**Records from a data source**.

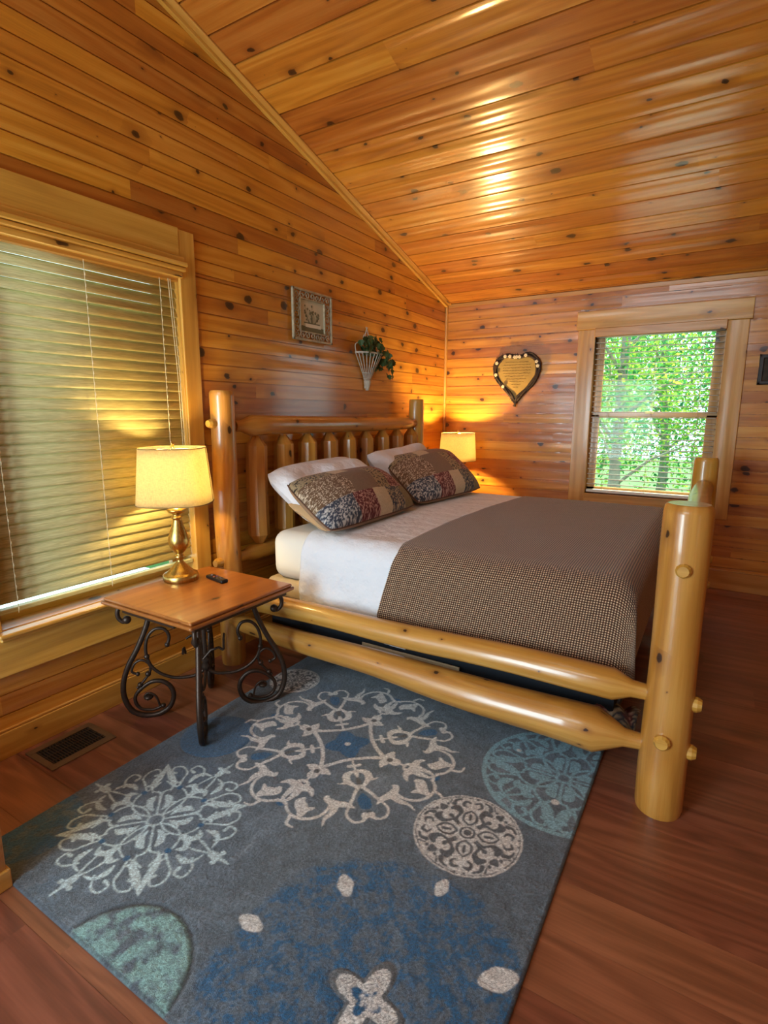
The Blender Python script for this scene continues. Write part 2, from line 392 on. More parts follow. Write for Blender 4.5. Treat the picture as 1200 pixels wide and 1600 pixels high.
# right and near walls (out of frame, closing the room)
g = G()
rows = rowlist(0, 4.45, .178, P_)
planks(g, (ROOMX, 0, 0), (0, 1, 0), (0, 0, 1), (-1, 0, 0), rows, ur_left)
g.box((ROOMX+.006, ROOMY, 0), (ROOMX+T, 0, H0), .3)
struct(g.build('wall_right', M_WALL))
g = G()
planks(g, (0, ROOMY, 0), (1, 0, 0), (0, 0, 1), (0, 1, 0), rows, lambda v, a, b: (0, ROOMX))
g.box((-T, ROOMY-T, 0), (ROOMX+T, ROOMY-.006, 4.4), .3)
struct(g.build('wall_near', M_WALL))
# ceiling
k = math.hypot(1, SL); pit = .1692*k
g = G()
V = Vector((0, -1, SL)).normalized(); Nn = Vector((0, -SL, -1)).normalized()
rows = rowlist(0, -ROOMY*k+.02, .037*k, pit)
planks(g, (0, 0, H0), (1, 0, 0), V, Nn, rows, lambda v, a, b: (0, ROOMX), gap=.0052, depth=.018, maxlen=4.5)
top = [(-T-.4, .4, H0-.108+.03), (ROOMX+T+.4, .4, H0-.108+.03), (ROOMX+T+.4, ROOMY-.3, H0-SL*(ROOMY-.3)+.03), (-T-.4, ROOMY-.3, H0-SL*(ROOMY-.3)+.03)]
g.face(top, None, .3); g.face([(a, b, c+.15) for a, b, c in top][::-1], None, .3)
for i in range(4):
    a, b = top[i], top[(i+1) % 4]; g.face([a, b, (b[0], b[1], b[2]+.15), (a[0], a[1], a[2]+.15)], None, .3)
struct(g.build('ceiling', M_CEIL))
# floor
g = G()
rows = rowlist(0, -ROOMY, .0, .187)
planks(g, (0, 0, 0), (1, 0, 0), (0, -1, 0), (0, 0, 1), rows, lambda v, a, b: (0, ROOMX), gap=.0005, depth=.0010, maxlen=1.3)
g.box((-T, ROOMY-T, -.2), (ROOMX+T, T, -.004), .3)
struct(g.build('floor', M_FLOOR))
# baseboards, corner and ceiling trim
g = G(); g.box((0, ROOMY, 0), (.02, 0, .112)); g.box((0, ROOMY, .112), (.013, 0, .122)); struct(g.build('baseboard_left', M_TRIM, bevel=.003))
g = G(); g.box((.02, -.02, 0), (ROOMX, 0, .15)); g.box((.02, -.013, .15), (ROOMX, 0, .16)); struct(g.build('baseboard_back', M_TRIM, bevel=.003))
g = G(); g.tube([(.008, -.008, .16), (.008, -.008, H0-.01)], .016, 12); struct(g.build('trim_1', M_TRIM))
g = G()
g.bar((.012, 0, H0-.018), (.012, -6.9, H0-.018+6.9*SL), .024, .030); g.bar((.03, 0, H0-.006), (.03, -6.9, H0-.006+6.9*SL), .06, .012)
struct(g.build('trim_2', M_TRIM, bevel=.004))
g = G(); g.box((.03, -.012, H0-.035), (ROOMX, 0, H0-.002)); struct(g.build('trim_3', M_TRIM, bevel=.003))

# ------------------------------------------------------------------ window 2 (back wall)
win = bpy.data.objects.new('window_2', None); COL.objects.link(win); win.location = (1.88, 0, .7); struct(win)
x0, x1, z0, z1 = W2
g = G()
g.box((x0-.135, -.02, z0-.13), (x0+.005, -.0, z1), .6); g.box((x1-.005, -.02, z0-.13), (x1+.14, 0, z1), .5)
g.box((x0-.15, -.028, z1), (x1+.155, 0, z1+.15), .7); g.box((x0, -.02, z0-.13), (x1, 0, z0), .6)
g.box((x0, 0, z0-.012), (x1, T, z0), .6); g.box((x0, 0, z1), (x1, T, z1+.01), .5)
g.box((x0-.01, -.0, z0), (x0, T, z1), .5); g.box((x1, 0, z0), (x1+.01, T, z1), .5)
g.build('window_casing', M_TRIM, win, bevel=.004)
g = G()
g.box((x0, .065, 1.37), (x1, .10, 1.415), .3)
g.box((x0, .085, 1.39), (x0+.07, .12, z1-.005), .3); g.box((x1-.075, .085, 1.39), (x1, .12, z1-.005), .3); g.box((x0, .085, z1-.06), (x1, .12, z1), .3)
g.box((x0, .065, z0), (x0+.068, .10, 1.39), .3); g.box((x1-.08, .065, z0), (x1, .10, 1.39), .3); g.box((x0, .065, z0), (x1, .10, z0+.055), .3)
g.build('window_sash', M_TRIM, win, bevel=.003)
g = G(); g.box((x0+.005, .1, 1.39), (x1-.005, .104, z1-.01)); g.box((x0+.005, .08, z0+.01), (x1-.005, .084, 1.40)); g.build('pane', M_GLASS, win)
g = G(); g.box((1.83, .055, 1.40), (1.90, .07, 1.42)); g.build('sash_lock', M_BRASS, win, bevel=.003)
# blind 2
bl = thing('window_blind', 'open slatted blind letting green daylight through on the back wall window', 'blind', (1.88, .03, 2.1))
g = G()
zc = 2.035
while zc > .745:
    P = [[(x0+.012, .006+.05*j/4, zc+.0025*math.sin(PI*j/4)) for j in range(5)], [(x1-.012, .006+.05*j/4, zc+.0025*math.sin(PI*j/4)) for j in range(5)]]
    g.grid(P); zc -= .0447
g.build('slats', M_SLATW, bl, solid=.0042)
g = G(); g.box((x0+.01, .003, .712), (x1-.01, .057, .735), .5); g.build('bottom_rail', M_SLATW, bl, bevel=.004)
g = G(); g.box((x0+.003, -.045, 2.035), (x1-.004, -.03, 2.105), .3); g.box((x0+.003, -.04, 2.10), (x1-.004, .05, 2.107), .3)
g.box((x0+.003, -.032, 2.045), (x0+.012, .0, 2.10), .3); g.box((x1-.012, -.032, 2.045), (x1-.004, .0, 2.10), .3)
g.build('valance', M_TRIM, bl, bevel=.004)
g = G()
for xx in (x0+.14, 1.88, x1-.14):
    for yy in (.004, .058): g.tube([(xx, yy, .72), (xx, yy, 2.04)], .0012, 5)
g.tube([(x0+.05, -.002, 2.05), (x0+.047, -.002, 1.25)], .0015, 5)
g.build('cords', M_CORD, bl)

# ------------------------------------------------------------------ window 1 (left wall)
win = bpy.data.objects.new('window_1', None); COL.objects.link(win); win.location = (0, -3.62, .53); struct(win)
y0, y1, z0, z1 = W1
g = G()
g.box((0, y1-.004, z0-.0), (.02, y1+.095, z1+.18), .75); g.box((0, y0-.095, z0-.0), (.02, y0+.004, z1+.18), .7)
g.box((0, y0-.13, z1), (.022, y1+.0, z1+.185), .95)
g.box((0, y0-.11, .345), (.02, y1+.095, z0-.02), .75)
g.box((-T, y0, z0-.02), (.0, y1, z0-.001), .6)
g.box((-T, y1, z0), (0, y1+.01, z1), .6); g.box((-T, y0-.01, z0), (0, y0, z1), .6); g.box((-T, y0, z1), (0, y1, z1+.01), .5)
g.build('window_casing', M_TRIM, win, bevel=.004)
g = G(); g.box((-.02, y0-.02, z0-.022), (.052, y1+.03, z0-.004), .6); g.box((0, y0-.01, z0-.04), (.036, y1+.02, z0-.022), .6); g.build('window_sill', M_TRIM, win, bevel=.006, seg=3)
g = G()
g.box((0, y0-.13, z1-.02), (.045, y1+.02, z1+.0), .8); g.box((0, y0-.13, z1), (.06, y1+.02, z1+.022), .9); g.box((0, y0-.13, z1+.022), (.04, y1+.015, z1+.05), .8); g.box((0, y0-.13, z1-.05), (.03, y1+.01, z1-.02), .8)
g.build('window_cornice', M_TRIM, win, bevel=.007, seg=3)
g = G(); f_ = -.145
for a in (((y0, z0), (y0+.06, z1)), ((y1-.06, z0), (y1, z1)), ((y0, z0), (y1, z0+.03)), ((y0, z1-.06), (y1, z1)), ((y0, 1.30), (y1, 1.35))):
    g.box((f_, a[0][0], a[0][1]), (f_+.03, a[1][0], a[1][1]), .4)
g.build('window_sash', M_TRIM, win)
g = G(); g.box((-.134, y0+.01, z0+.01), (-.130, y1-.01, z1-.01)); g.build('pane', M_GLASS, win)
bl = thing('window_blind', 'closed cream wooden slat blind behind the brass lamp', 'blind', (-.03, -3.62, 2.1))
g = G(); zc = 2.035; i = 0; ya, yb = y0+.008, y1-.004
xc = -.03
while zc > .625:
    th = math.radians(77 if i not in (1, 3) else 64)
    w_ = .051; P = []
    for yy in (ya, yb):
        row = []
        for j in range(7):
            t = j/6-.5; cr = .004*(1-4*t*t)
            # upper edge leans away from the room
            x = xc - math.cos(th)*w_*t + math.sin(th)*cr; z = zc + math.sin(th)*w_*t + math.cos(th)*cr
            row.append((x, yy+random.uniform(-.001, .001), z))
        P.append(row)
    g.grid(P); zc -= .0459; i += 1
g.build('slats', M_SLAT, bl, solid=.0026)
g = G(); g.box((xc-.02, ya, .592), (xc+.018, yb, .612), .5); g.build('bottom_rail', M_SLAT, bl, bevel=.004)
g = G(); g.box((xc-.03, ya, 2.045), (xc+.032, yb, 2.105), .35); g.build('head_rail', M_TRIM, bl, bevel=.003)
g = G()
for yy in (-4.03, -3.62, -3.245):
    g.tube([(xc+.03, yy, .59), (xc+.03, yy, 2.05)], .0013, 5)
    for q in range(31): g.sphere((xc+.031, yy+.002, .60+.0459*q+.01), .0035, 6, 4, sc=(.5, .7, 2.2))
g.build('ladder_cords', M_CORD, bl)
g = G()
for dy in (0, .012): g = G(); g.tube([(xc+.035, -3.20+dy, 2.05), (xc+.045, -3.185+dy, 1.6), (xc+.047, -3.18+dy, 1.15)], .0016, 5); g.build('pull_cord', M_CORD, bl)
for yy, zt in ((-4.105, 1.34), (-4.085, .92)): g = G(); g.tube([(xc+.04, yy, 2.05), (xc+.04, yy, zt)], .0012, 5); g.build('pull_cord', M_CORD, bl)
for yy, zt in ((-4.100, 1.34), (-4.085, .92)):
    g = G(); g.lathe([(.002, .02), (.007, .014), (.006, -.002), (.010, -.012), (.010, -.024), (.004, -.028)], (xc+.042, yy, zt), 12)
    g.build('tassel', M_TRIM, bl)

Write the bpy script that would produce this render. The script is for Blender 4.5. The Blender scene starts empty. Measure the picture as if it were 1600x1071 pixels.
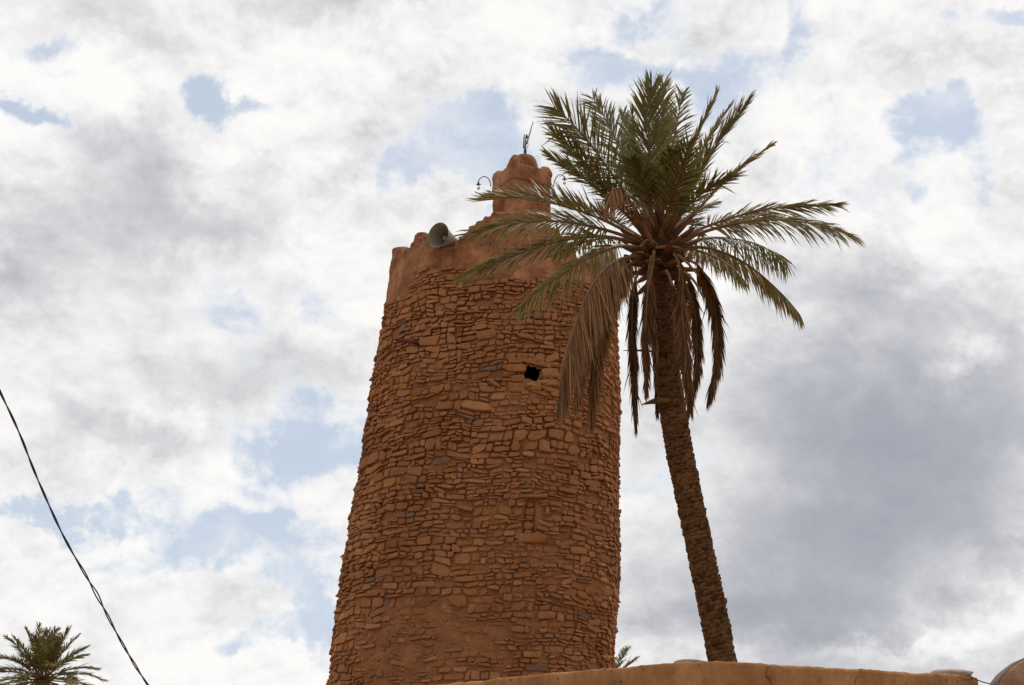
import bpy, math, random
import numpy as np
from mathutils import Vector

random.seed(7)
rng = np.random.default_rng(11)
R = math.radians
scene = bpy.context.scene
col = scene.collection

# ------------------------------------------------------------------ camera
PITCH = R(18.0)
CAMZ = 1.6
F = 1600 * 50.0 / 36.0
cam_d = bpy.data.cameras.new('camera')
cam_d.lens = 50.0; cam_d.sensor_width = 36.0; cam_d.sensor_fit = 'HORIZONTAL'
cam_d.clip_end = 20000.0
cam = bpy.data.objects.new('camera', cam_d); col.objects.link(cam)
cam.location = (0, 0, CAMZ); cam.rotation_euler = (math.pi / 2 + PITCH, 0, 0)
scene.camera = cam

def ray(px, py):
    x = (px - 800.0) / F; y = -(py - 535.5) / F
    c, s = math.cos(PITCH), math.sin(PITCH)
    return np.array([x, c - y * s, s + y * c])

def P(px, py, Y):
    """the world point seen at a photograph pixel, standing at distance Y"""
    d = ray(px, py)
    t = Y / d[1]
    return np.array([d[0] * t, Y, CAMZ + d[2] * t])

def proj(p):
    p = np.asarray(p, float)
    c, s = math.cos(PITCH), math.sin(PITCH)
    z = p[..., 2] - CAMZ
    dep = p[..., 1] * c + z * s
    up = -p[..., 1] * s + z * c
    return 800 + F * p[..., 0] / dep, 535.5 - F * up / dep

# ------------------------------------------------------------------ light
SUN_EL, SUN_AZ = R(60), R(42)          # azimuth from +Y towards +X
sunv = Vector((math.sin(SUN_AZ) * math.cos(SUN_EL), math.cos(SUN_AZ) * math.cos(SUN_EL), math.sin(SUN_EL)))
sd = bpy.data.lights.new('sun', 'SUN'); sd.energy = 2.3; sd.angle = R(2.0); sd.color = (1.0, 0.94, 0.85)
sun = bpy.data.objects.new('sun', sd); col.objects.link(sun)
sun.rotation_euler = sunv.to_track_quat('Z', 'Y').to_euler(); sun.location = sunv * 60

scene.view_settings.view_transform = 'Standard'
scene.view_settings.look = 'None'
scene.view_settings.exposure = 0.0
scene.view_settings.gamma = 1.0
scene.cycles.max_bounces = 6
scene.cycles.use_denoising = False

world = bpy.data.worlds.new('World'); scene.world = world
world.use_nodes = True
wt = world.node_tree; wn, wl = wt.nodes, wt.links
wn.clear()

def wnode(t, **kw):
    n = wn.new(t)
    for k, v in kw.items(): setattr(n, k, v)
    return n
def wput(sock, v):
    if hasattr(v, 'is_linked'): wl.new(v, sock)
    else: sock.default_value = v
def wm(op, a, b=None, c=None, clamp=False):
    n = wnode('ShaderNodeMath', operation=op, use_clamp=clamp)
    for i, v in enumerate((a, b, c)):
        if v is not None: wput(n.inputs[i], v)
    return n.outputs[0]
def wv(op, a, b=None, c=None):
    n = wnode('ShaderNodeVectorMath', operation=op)
    for i, v in enumerate((a, b, c)):
        if v is not None: wput(n.inputs[i], v)
    return n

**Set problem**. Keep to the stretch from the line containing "Write the bpy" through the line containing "from mathutils import Vector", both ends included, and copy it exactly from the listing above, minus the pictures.

**Reply to the task**.
Write the bpy script that would produce this render. The script is for Blender 4.5. The Blender scene starts empty. Measure the picture as if it were 1600x1071 pixels.
import bpy, math, random
import numpy as np
from mathutils import Vector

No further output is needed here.